More growth for Grace

Fresh from a record-breaking profit performance in 2020, Grace Kennedy announced the signing of an agreement to acquire all the shares of Scotia Insurance Eastern Caribbean Limited subject to regulatory approval.

Grace Kennedy HQ in Kingston

Scotia Insurance operates in seven countries in the Eastern Caribbean: Anguilla, Antigua and Barbuda, Dominica, Grenada, St. Kitts and Nevis, St. Lucia and St. Vincent and the Grenadines.
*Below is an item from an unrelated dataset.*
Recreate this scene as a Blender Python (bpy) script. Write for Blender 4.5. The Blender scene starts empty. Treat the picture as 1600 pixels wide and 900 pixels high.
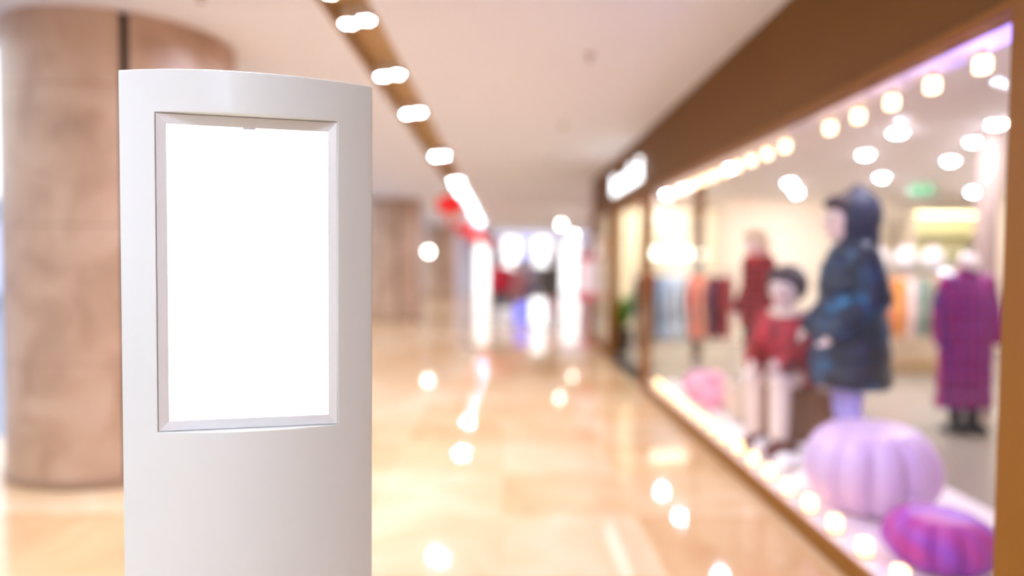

Scotia Insurance offers credit protection regionally to customers of Scotiabank on personal loans, residential mortgages, personal lines of credit, personal and small business credit cards.
According to Don Wehby, CEO of Grace Kennedy, “the operation is profitable but not highly profitable”. Grace’s ownership is likely to result in lower operating cost and a vehicle to do business in other countries and for other financial institutions.
In an investors briefing on Monday, Wehby stated that the proposed acquisition is one of ten that the group is looking at currently, at various stages of assessment or negotiation, including some being stress tested and others at the legal stages.
Wehby in answer to a question on the growth rate of 2020 continuing into 2021 confirmed, that it will as the 2020 growth was achieved after years of work to lay the foundation for it to happen.
tTech limited is a Junior Market that seems set to benefit when the acquisition is concluded, the extent of its involvement will depend on the technology in use and whether the acquisition will continue to utilize the current infrastructure or not. tTech is a major Information Technology supplier to Grace.
Grace is listed on the Jamaica Stock Exchange and currently trades at $90.99, the shares are trading on the Trinidad and Tobago Stock Exchange at TT$4.50, in line with the JSE price.